Frankly, so long as China tried to have some kind of independendent judiciary and weren't putting people in prison for their ethnicity ... or kind of following the Singapore model I think the 'Rest of the World' would have no problems. And of course, if they weren't grabbing chunks of international waters as their own.

1 comments

> China is beyond playing 'catch up'. They might not be making the world's best software or jet engines, but they are making their own innovations in a wide variety of areas.

Can you point to some specific examples of significant technological innovations created in China in recent years? Or technology areas in which China is the world leader?

There are still a lot of areas in which China is playing "catch-up" – semiconductor manufacturing (Taiwan doesn't count), aviation (China wants to challenge the Airbus-Boeing duopoly with Comac, but Comac is still a fair way behind both), just to give a couple of examples. What is an example of an area in which China has the technological lead?

5G, consumer finance and marketplaces, AI for many applications including traffic automation, high speed rail etc..

In some areas, they may not be so far ahead in key tech, but they are further ahead in operationalising it.

California can't build a single fast train, while China is laying down more rail than anyone in history in a very short period of time.

Soon they will start building commercial aircraft and wipe out Boeing and Airbus in everything but domestic markets.

The only two areas I think they will have difficult is with chips, and jet engines.

For most other things, the 'product' and 'operation' is just as much or more important than the 'key research'.

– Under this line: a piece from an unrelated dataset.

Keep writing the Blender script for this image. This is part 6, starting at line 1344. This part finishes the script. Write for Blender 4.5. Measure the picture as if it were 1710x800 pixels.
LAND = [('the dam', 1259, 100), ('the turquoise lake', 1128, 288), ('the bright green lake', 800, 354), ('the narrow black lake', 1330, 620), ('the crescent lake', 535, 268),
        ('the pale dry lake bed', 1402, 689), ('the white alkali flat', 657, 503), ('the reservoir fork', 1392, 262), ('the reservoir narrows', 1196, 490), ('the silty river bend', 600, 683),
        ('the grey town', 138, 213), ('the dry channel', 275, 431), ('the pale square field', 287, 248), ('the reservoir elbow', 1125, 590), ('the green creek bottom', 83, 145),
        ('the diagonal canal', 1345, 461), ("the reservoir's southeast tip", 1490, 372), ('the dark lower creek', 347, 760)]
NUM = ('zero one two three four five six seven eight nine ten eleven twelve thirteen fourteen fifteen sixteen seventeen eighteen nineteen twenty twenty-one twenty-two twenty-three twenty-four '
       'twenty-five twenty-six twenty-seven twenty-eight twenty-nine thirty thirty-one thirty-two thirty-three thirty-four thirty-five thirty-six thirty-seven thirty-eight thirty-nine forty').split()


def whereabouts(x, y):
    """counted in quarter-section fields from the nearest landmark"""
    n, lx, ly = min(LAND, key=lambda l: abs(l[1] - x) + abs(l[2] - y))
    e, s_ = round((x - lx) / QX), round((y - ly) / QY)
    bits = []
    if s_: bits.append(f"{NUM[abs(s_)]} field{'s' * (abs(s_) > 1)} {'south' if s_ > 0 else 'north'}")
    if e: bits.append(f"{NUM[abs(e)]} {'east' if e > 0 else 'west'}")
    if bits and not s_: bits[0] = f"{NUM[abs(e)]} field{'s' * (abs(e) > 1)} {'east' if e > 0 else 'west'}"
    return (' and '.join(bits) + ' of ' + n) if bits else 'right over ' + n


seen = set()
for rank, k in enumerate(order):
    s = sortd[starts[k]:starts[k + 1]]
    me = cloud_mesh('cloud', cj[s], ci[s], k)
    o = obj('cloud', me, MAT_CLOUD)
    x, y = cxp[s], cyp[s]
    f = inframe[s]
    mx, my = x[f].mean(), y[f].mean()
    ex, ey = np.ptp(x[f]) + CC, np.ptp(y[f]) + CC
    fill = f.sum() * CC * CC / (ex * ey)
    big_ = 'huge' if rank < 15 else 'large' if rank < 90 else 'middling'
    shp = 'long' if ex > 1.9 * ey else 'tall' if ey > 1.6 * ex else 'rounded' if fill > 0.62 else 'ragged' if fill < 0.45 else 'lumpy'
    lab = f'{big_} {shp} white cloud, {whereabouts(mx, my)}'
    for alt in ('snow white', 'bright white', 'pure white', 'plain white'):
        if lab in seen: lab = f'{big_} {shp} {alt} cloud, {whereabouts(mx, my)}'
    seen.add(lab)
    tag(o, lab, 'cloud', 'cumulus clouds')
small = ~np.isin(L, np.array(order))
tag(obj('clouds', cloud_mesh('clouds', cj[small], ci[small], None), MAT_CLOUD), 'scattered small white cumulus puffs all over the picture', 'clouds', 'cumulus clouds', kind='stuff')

It doesn't matter if the US researchers 'published the paper' if China can take it to market to the 'rest of the world' 10x more quickly.

> California can't build a single fast train, while China is laying down more rail than anyone in history in a very short period of time.

The US has had high-speed rail since the 1960s (Metroliner service, now the Acela Express), in the same decade that the technology was introduced in Japan and France. The failure of the technology to see further adoption in the US is due to politics, economics, competition from alternative transport modes, etc, not due to any purely technological issues. China's lead in implementation of high-speed rail is due to a political decision to invest in deploying it, not because China has any significant lead in the underlying technology.

> Soon they will start building commercial aircraft and wipe out Boeing and Airbus in everything but domestic markets.

Comac hasn't wiped Airbus and Boeing out yet. That is surely their aim but time will tell whether they actually manage to achieve it. Their main customer base is Chinese airlines, who will follow the CCP’s instructions in buying local. Comac will likely have some success in Africa and parts of Asia, but is unlikely to challenge Airbus and Boeing's lock on major first-world air carriers. The US is unlikely to allow US airlines to buy from Comac, and will encourage allied governments to apply the same policy.